27 February 2018
Rates & FX Market Update
Strong Demand Seen for 30y SGS Reopening
Highlights
¨ Global Markets: Given the recent bouts of market volatility triggered by upside inflation surprises in the US consequently fuelling fears of higher interest rates, market participants now await Jerome Powell first key appearance as he testifies before the Congress assessing the economy and monetary policy. We will closely monitor any comments on inflation developments and objective. We remain neutral UST for now. On a tactical horizon for the 10y UST, we watch 2.83% (21-day moving average) as a downside confirmation to play a retracement to 2.70%. The 10y Atlantic spread (UST vs. Bund) also offers tactical opportunities for UST outperformance against Bund as the spread could tighten towards 200bps. In Europe, Mario Draghi’s comments did not bring any surprise reaffirming the Euro Area’s robust growth while stating that currency volatility needs to be closely monitored. The ECB is expected to tweak its forward guidance in 1H18 and expectations of monetary policy normalisation are one factor underscoring our mildly bullish EUR view.
¨ AxJ Markets: Over in Singapore, Industrial Production climbed 17.9% y-o-y in January, outstripping consensus expectations of 7.5%, and a reversal from December’s negative surprise. Also, the March 46 SGS reopening overnight drew a BTC of 2.21x, the highest for the tenor since 2012, with previous duration concerns in the markets appearing overblown; 2y and 10y SGS yields dipped c.2bps overnight. We retain our neutral SGS stance, with US-SG spreads likely to come into focus ahead of MAS April’s review.

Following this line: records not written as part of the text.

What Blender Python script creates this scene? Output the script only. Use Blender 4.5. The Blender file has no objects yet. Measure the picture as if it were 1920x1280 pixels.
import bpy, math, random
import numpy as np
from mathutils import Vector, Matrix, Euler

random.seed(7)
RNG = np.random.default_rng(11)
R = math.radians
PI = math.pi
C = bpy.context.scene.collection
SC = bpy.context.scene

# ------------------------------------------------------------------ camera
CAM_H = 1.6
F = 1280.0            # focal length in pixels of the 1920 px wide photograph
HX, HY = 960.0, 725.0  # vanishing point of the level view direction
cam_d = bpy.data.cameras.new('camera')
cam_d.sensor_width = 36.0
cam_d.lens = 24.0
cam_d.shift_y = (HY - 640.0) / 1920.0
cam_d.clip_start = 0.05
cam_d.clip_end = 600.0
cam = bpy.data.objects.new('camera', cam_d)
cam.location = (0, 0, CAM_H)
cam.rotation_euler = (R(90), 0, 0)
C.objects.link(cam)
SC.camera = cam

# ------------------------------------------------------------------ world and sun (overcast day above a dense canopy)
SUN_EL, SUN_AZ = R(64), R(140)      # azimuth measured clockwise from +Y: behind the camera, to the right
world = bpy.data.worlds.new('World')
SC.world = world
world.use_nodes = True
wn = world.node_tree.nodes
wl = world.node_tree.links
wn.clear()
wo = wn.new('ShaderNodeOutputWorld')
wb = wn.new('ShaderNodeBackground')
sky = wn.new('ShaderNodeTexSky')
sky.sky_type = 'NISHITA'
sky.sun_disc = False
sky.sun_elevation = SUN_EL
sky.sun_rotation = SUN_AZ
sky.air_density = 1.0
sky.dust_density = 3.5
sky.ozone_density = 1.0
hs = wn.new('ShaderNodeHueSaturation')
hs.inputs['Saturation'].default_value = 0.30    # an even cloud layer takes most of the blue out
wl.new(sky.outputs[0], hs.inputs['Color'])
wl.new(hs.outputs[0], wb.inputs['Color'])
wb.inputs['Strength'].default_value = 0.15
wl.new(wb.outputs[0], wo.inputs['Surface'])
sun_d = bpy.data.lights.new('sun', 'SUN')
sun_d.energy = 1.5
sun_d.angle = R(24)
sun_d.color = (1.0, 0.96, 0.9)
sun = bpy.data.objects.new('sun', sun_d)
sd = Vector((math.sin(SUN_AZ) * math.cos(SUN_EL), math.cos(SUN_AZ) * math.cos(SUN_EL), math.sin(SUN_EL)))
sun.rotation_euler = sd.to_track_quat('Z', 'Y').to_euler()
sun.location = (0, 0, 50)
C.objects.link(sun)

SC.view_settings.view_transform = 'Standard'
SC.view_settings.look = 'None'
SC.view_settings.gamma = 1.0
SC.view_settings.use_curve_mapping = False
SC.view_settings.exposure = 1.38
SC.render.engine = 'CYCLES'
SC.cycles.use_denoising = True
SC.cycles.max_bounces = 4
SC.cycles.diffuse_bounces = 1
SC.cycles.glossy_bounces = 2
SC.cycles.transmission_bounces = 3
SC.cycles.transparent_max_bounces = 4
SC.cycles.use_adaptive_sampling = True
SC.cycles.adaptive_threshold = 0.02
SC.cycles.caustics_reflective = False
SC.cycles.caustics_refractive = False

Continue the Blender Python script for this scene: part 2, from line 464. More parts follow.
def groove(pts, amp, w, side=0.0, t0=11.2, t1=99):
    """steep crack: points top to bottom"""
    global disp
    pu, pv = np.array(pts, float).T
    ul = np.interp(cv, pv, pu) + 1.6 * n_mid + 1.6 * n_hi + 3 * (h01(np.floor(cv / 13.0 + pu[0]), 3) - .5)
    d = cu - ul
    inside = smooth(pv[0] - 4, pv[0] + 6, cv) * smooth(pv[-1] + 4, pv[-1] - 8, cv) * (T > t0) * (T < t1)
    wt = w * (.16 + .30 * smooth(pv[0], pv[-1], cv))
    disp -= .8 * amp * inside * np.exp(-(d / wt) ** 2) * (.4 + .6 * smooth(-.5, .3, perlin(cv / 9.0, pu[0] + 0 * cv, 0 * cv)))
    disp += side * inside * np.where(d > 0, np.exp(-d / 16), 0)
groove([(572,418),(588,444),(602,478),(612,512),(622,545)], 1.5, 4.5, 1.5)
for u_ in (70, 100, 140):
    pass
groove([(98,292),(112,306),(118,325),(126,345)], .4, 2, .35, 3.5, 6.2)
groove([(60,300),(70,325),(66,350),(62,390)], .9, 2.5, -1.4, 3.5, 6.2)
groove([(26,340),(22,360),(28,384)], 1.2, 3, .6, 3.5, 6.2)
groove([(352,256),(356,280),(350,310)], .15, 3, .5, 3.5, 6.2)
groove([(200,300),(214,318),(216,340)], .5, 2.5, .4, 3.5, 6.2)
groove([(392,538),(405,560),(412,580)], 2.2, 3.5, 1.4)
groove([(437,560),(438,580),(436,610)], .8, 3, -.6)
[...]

¨ USDMYR remained near the 3.90 level amid a quiet Malaysian session overnight, with investors awaiting the January CPI numbers. We initiated a long AUDMYR trade, eyeing a potential AUD rebound as various AUD crosses are on support (AUDUSD, AUDNZD, AUDSGD) while expecting the MYR to remain fairly stable, given a high likelihood for BNM to stand pat over the coming months to assess the appropriate monetary accommodation. We expect the trade to play out over the coming weeks, with the trade’s negative carry likely to be negligible.